Mark Tessie Levine, right, is this superstar neuroscientist and fabulously wealthy from his time as a biotech executive.
He begins the year with his greatest triumph, in the words of many, by opening Stanford's first new school since 1948, the Doar School of Sustainability, with a billion-dollar donation from John Doar, the venture capitalist.
He ends the year, as is reported for the first time in this book, ousted unanimously by his own board of trustees because of new allegations that have been raised over the course of this reporting.
And what are the allegations?
Basically, what I found over the course of eight months of investigating was that at various labs that Mark Tessier-Levine had overseen at different institutions, researchers under his supervision had falsified results, had falsified the data leading to papers that he co-authored.

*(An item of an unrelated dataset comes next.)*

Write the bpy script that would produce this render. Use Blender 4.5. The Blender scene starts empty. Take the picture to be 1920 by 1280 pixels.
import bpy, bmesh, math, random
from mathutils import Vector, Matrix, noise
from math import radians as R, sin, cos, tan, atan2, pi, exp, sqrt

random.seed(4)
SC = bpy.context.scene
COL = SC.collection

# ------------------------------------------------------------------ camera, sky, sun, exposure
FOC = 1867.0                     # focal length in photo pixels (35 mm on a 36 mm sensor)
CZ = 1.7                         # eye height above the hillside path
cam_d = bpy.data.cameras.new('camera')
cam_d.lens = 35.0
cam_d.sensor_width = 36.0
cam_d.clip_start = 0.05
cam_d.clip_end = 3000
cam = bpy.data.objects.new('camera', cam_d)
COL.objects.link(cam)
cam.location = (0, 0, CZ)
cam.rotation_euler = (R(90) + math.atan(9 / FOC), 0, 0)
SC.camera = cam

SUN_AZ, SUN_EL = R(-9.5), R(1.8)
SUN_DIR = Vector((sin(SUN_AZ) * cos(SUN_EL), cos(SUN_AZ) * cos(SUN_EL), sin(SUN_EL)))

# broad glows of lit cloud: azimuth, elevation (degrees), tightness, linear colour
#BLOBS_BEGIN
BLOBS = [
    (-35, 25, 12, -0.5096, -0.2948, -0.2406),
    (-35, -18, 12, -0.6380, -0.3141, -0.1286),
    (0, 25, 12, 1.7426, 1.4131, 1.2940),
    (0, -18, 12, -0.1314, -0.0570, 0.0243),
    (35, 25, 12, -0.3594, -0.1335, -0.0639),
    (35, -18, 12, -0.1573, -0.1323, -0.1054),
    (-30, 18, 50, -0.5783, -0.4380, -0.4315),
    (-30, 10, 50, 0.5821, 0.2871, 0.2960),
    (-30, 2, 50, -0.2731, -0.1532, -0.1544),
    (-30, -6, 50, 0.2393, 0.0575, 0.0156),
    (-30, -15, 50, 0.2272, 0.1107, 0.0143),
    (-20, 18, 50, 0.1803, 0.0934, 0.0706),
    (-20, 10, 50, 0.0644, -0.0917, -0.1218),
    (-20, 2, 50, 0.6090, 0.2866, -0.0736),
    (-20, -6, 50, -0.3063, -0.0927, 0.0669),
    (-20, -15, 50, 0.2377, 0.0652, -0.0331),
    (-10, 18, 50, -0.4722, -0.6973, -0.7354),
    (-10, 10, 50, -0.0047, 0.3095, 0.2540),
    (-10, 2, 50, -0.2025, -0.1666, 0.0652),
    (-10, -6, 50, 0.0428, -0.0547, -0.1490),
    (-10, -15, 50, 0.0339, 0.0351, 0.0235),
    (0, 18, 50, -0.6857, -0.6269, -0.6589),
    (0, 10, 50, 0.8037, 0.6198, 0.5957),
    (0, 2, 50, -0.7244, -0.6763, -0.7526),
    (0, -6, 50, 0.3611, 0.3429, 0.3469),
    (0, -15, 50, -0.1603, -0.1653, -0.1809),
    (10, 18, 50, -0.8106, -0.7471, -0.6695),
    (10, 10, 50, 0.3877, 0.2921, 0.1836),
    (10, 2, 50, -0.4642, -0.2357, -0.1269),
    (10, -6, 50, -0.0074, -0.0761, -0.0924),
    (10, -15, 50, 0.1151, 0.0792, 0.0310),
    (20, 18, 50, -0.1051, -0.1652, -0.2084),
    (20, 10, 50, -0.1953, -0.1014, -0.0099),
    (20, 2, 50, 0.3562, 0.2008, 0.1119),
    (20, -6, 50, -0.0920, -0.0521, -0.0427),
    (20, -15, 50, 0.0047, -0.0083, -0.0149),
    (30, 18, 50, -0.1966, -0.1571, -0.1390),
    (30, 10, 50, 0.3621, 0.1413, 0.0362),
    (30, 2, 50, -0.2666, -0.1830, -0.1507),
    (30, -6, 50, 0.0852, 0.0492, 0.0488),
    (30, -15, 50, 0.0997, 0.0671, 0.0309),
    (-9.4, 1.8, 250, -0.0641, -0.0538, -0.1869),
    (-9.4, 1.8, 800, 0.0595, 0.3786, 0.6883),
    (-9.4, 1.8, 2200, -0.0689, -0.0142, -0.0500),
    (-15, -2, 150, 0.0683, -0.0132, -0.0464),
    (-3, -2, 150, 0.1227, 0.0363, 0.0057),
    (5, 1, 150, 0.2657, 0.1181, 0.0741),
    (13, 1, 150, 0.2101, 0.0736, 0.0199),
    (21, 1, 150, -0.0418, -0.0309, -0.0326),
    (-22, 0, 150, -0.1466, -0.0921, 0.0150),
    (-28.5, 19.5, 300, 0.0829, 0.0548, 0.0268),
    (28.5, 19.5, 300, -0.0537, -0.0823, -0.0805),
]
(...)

And that at various points when Mark Tessier-Levine was made aware of issues in his studies, he did not correct or retract those papers.
Well, look, Mark Tessier Levine was held up as a perfect avatar of Stanford.
He was its figurehead.
And so I think it's fair to say that some of his conduct reflects on, you know, the values of the institution, that this is a legitimately impressive person, right?
He's the first in his family to go to college.
He earns a Rhodes Scholarship, creates an entirely new field of research in the 1990s by discovering something called the Netrin.
And then this is when colleagues say that as he begins to segue into positions of higher and higher acclaim, in the words of one, he becomes sort of royal, hands-off, distant from the day-to-day, that his lab culture begins to change.